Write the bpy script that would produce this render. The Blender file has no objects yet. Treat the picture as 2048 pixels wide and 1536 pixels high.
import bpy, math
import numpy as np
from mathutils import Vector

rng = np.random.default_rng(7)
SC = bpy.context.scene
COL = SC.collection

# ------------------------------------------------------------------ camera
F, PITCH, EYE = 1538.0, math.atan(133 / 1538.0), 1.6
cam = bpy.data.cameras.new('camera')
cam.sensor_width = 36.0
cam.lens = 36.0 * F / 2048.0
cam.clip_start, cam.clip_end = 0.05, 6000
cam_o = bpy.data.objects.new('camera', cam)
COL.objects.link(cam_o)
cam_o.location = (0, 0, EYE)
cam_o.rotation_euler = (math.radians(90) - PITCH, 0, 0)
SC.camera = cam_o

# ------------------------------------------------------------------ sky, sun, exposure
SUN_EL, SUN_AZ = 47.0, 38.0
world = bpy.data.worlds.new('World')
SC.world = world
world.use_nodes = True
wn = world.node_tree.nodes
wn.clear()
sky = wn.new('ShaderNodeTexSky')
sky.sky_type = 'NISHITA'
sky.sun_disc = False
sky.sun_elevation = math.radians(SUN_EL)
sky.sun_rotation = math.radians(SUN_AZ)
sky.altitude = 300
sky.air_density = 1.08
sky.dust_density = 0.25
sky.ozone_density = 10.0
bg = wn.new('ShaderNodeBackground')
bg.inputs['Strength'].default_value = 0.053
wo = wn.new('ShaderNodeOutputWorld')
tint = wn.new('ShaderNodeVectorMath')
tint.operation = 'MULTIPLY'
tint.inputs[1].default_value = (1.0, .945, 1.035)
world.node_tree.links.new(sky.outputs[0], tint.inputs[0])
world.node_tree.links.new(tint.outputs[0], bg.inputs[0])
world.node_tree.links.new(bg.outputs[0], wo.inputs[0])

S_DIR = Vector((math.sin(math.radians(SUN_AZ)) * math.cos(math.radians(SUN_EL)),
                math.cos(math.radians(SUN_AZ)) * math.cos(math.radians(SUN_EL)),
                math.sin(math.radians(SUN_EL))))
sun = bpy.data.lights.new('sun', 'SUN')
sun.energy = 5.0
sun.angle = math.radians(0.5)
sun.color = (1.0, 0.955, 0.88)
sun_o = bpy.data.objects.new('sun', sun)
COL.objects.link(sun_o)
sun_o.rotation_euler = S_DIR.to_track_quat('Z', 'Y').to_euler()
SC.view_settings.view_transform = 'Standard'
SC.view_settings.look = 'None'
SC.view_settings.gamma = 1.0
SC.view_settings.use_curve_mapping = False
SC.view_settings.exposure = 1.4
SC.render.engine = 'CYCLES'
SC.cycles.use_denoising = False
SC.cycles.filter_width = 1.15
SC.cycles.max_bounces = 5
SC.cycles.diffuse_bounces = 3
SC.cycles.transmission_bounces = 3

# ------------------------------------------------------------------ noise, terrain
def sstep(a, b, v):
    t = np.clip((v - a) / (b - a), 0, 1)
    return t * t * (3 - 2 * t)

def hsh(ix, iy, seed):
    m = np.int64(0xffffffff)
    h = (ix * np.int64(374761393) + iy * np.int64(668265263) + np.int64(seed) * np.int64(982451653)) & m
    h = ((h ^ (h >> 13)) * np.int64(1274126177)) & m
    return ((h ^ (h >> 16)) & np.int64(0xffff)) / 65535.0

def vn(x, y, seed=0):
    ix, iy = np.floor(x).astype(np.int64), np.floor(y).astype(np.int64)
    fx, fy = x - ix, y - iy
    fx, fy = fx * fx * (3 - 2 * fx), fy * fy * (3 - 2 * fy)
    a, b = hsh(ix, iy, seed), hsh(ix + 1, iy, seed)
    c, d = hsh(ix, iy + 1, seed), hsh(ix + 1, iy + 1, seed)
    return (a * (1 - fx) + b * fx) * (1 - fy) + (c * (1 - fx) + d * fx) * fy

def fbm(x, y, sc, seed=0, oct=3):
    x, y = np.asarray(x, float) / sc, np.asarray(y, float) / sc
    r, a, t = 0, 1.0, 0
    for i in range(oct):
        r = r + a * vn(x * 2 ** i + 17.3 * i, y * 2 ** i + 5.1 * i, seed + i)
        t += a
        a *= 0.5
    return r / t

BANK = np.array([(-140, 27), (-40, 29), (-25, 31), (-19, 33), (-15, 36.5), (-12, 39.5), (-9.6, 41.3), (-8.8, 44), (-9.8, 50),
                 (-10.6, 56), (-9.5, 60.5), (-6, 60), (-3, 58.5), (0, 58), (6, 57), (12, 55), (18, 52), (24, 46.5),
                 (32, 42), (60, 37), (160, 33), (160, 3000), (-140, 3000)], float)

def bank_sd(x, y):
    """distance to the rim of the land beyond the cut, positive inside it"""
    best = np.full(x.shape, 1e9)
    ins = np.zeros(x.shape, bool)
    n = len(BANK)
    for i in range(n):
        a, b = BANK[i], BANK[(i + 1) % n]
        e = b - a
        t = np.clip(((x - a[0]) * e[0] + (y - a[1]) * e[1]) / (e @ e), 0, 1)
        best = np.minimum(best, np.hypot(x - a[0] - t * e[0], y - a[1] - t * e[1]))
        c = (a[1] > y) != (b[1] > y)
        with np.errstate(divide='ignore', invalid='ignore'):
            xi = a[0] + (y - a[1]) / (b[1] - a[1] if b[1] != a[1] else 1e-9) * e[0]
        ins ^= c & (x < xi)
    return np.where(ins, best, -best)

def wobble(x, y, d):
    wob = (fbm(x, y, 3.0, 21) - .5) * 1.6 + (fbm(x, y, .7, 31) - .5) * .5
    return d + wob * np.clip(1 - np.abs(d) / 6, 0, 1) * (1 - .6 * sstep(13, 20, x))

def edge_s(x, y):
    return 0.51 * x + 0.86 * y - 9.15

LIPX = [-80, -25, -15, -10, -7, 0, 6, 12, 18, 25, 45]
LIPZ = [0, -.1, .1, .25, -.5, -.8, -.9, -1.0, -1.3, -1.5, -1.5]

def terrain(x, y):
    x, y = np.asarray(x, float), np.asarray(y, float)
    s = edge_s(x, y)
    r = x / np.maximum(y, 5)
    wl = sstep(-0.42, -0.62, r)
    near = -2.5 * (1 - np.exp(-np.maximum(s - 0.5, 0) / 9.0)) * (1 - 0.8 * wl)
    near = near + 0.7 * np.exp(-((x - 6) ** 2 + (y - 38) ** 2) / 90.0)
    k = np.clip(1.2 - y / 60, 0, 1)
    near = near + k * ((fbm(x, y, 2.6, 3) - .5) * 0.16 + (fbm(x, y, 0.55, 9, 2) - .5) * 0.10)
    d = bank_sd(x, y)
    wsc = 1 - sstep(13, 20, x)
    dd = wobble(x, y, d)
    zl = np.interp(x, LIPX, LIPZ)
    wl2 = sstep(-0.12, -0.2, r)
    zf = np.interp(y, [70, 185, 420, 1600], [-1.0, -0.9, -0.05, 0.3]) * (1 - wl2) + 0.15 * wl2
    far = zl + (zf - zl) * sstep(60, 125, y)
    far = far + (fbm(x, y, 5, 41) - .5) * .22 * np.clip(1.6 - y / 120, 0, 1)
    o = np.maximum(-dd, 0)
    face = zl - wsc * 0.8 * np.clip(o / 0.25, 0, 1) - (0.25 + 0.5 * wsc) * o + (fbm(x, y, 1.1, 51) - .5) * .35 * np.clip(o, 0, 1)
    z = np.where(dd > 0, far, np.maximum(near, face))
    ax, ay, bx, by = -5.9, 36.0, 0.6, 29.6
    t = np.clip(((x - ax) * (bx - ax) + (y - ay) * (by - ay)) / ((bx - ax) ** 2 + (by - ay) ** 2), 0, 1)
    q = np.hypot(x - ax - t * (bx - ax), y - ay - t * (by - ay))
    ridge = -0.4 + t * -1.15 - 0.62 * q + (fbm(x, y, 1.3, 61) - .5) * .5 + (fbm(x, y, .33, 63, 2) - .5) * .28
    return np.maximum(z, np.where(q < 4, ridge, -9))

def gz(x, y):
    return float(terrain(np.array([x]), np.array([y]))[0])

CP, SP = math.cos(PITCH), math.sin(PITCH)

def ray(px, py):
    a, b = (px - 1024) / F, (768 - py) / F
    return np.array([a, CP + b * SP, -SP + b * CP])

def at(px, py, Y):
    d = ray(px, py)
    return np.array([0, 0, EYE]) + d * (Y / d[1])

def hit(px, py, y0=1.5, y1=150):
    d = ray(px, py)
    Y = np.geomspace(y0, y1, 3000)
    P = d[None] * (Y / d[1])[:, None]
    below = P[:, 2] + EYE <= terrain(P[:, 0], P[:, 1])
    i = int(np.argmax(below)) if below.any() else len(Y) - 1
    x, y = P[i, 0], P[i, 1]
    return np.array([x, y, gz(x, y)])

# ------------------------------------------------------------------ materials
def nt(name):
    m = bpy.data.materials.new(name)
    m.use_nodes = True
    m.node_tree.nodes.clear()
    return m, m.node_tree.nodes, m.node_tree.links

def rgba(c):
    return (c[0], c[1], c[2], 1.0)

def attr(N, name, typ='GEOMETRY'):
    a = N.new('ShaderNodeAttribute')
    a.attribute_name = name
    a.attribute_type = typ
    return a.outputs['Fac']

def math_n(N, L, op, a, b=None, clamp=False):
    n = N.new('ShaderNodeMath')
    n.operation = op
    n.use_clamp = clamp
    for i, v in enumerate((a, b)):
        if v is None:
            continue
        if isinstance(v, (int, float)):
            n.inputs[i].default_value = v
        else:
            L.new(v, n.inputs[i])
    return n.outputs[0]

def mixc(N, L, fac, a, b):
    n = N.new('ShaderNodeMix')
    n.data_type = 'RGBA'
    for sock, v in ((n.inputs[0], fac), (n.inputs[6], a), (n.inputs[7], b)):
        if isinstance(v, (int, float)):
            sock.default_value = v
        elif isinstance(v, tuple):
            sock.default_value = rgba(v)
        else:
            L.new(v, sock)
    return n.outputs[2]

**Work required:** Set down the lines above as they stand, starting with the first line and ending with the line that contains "SC.camera = cam_o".

**Problem solution:**
Write the bpy script that would produce this render. The Blender file has no objects yet. Treat the picture as 2048 pixels wide and 1536 pixels high.
import bpy, math
import numpy as np
from mathutils import Vector

rng = np.random.default_rng(7)
SC = bpy.context.scene
COL = SC.collection

# ------------------------------------------------------------------ camera
F, PITCH, EYE = 1538.0, math.atan(133 / 1538.0), 1.6
cam = bpy.data.cameras.new('camera')
cam.sensor_width = 36.0
cam.lens = 36.0 * F / 2048.0
cam.clip_start, cam.clip_end = 0.05, 6000
cam_o = bpy.data.objects.new('camera', cam)
COL.objects.link(cam_o)
cam_o.location = (0, 0, EYE)
cam_o.rotation_euler = (math.radians(90) - PITCH, 0, 0)
SC.camera = cam_o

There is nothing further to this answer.